Will's Coffee House

John Dryden, Dramatist, Critic, Poet Laureate, and my ancestor, frequented a coffee house called Will's almost daily, where he would hold forth on sundry subjects with great wit and aplomb. Same deal here, only without the wit or aplomb.

Name:
Location: Large Midwestern City, Midwestern State, United States

I am a stranger in a sane land...

Saturday, August 07, 2004

Childish Things

"When I was a child, I spake as a child, I understood as a child, I thought as a child: but when I became a man, I put away childish things." St. Paul, 1 Corinthians: 11. (Part of the one of the loveliest passages in the New Testament, sandwiched in between some of the most contemptuous, misogynistic, cold-blooded fanaticism ever put on paper. Apparently God created this world and all its joys just so we could reject it all--oh, and we should all be celibate. Every last one of us. Not really into long-range planning, was Paul. But then, the End of Times was coming, so I guess creating the next generation wasn't a big priority. I did warn you I was a bigot.)

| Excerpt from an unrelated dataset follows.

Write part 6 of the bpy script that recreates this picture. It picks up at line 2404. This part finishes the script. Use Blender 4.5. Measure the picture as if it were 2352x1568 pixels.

But I didn't quote the Good Book just to initiate a spittle-flecked explosion of outrage from fundamentalists. I did it to point out that Paul might have been the last man to follow this path of "putting away childish things." (Assuming he wasn't lying, for which I'll give him credit.) Do any of us really do that? I know I didn't--haven't. I mean, I'm in my mid-30s, I have a Ph.D., I have a wife (or she has me, depending), I have massive credit-card debt--I'm a "man" as opposed to a "child," right? Right?

Wrong. Utterly, tragically wrong.

Comic books. I still think comic books are wicked awesome. I still care about movies that are based on them. A lot. Too much. I'm an adult, and I spend hours--hours--each day wondering if they'll ever make a decent Batman movie. If I'm flipping channels past Cartoon Network, and I spot that Justice League is on, my bone-deep reaction is "Cool!--I'm there!" This could occur if the show appeared on the digital schedule between Seven Samurai and a newly unearthed edition of the uncut version of The Magnificent Ambersons. Nope, I care more about watching Batman flirt with Wonder Woman than I do about, say, the future of mankind or whether or not the house I'm in is currently on fire. I reiterate--I'm 34. THIRTY. FOUR. Why haven't I grown beyond this nonsense? It's not as if my tastes haven't matured in other ways. I read Dickens and Milton and Faulkner voluntarily and with pleasure. I've tackled Ulysses and Gravity's Rainbow, often less than grudgingly. (Proust still eludes me, but I'm working on it.) I recognize that my former foe, asparagus, is actually quite pleasant (especially with Hollandaise.) I can listen to the whole of Das Rheingold and Beethoven's 6th and not check my watch once. I actually like wearing ties--and I can choose ones that go with the suit and shirt I'm wearing. I haven't bought or consumed a candy bar or a Hostess product in years. I am, in short, Not Without A Certain Maturity Of Taste.

And yet I can--and will, at the slightest provocation--explain at great length and exhaustive detail just where Lucas went wrong in Return of the Jedi. (Ewoks and the death of Boba Fett, of course, but that's just the tip of the iceberg.) Why??? What causes me to cling to such infantile effluvia? Am I simply trying to hang onto youth? I doubt it--though I did recently dream about trying to catch a bus that, as it pulled away, was being driven by none other than the Trix Rabbit. Clearly that bus, like all things associated with said lepidora, was "for kids," and my inability to catch it as it sped away could mean only that I'd lost that part of my life for good. Needless to say, I woke up profoundly disturbed, not only by what the dream revealed but by the fact that the best my unconscious could come up with to articulate this realization was a frigging cartoon spokesman for a sugary breakfast cereal. What's next, a nocturnal visit from the Hamburglar? I suck.

The only thing that comforts me is the fact that such infantile retentions are not exclusive to my own psyche. I have a friend--we'll call him S. to preserve his dignity. S. is a graduate of Stanford Law School. S. is an attorney with a major firm in the L.A. area. S. owns a house in Los Angeles--not near, but in (the amount of money involved in such an achievement is staggering.) S. drives a late-model Mercedes. S. is, in short, a man of substance, achievement, importance. He also visits Disneyworld--not Disneyland, Disneyworld, with the flight cross-country and the hotel and the rental car and all that--every single chance he gets. Are such childish fixations to last with us forever? Will I find myself irresistably drawn to the Graphic Novels section of Barnes & Noble when I'm in my 50s--where I'm sure to be mistaken for a pedophile scoping out the local action? Will I, on my death-bed, be found muttering, "Burton completely missed the core of the Penguin's character..."? Do we ever really put away childish things completely?

I need not add that I own both a Nintendo Cube and an Xbox, and if I'm not playing on them, I'm working through another first-person RPG on my computer.

P.S. In my defense, I no longer quote Monty Python and the Holy Grail at any given opportunity.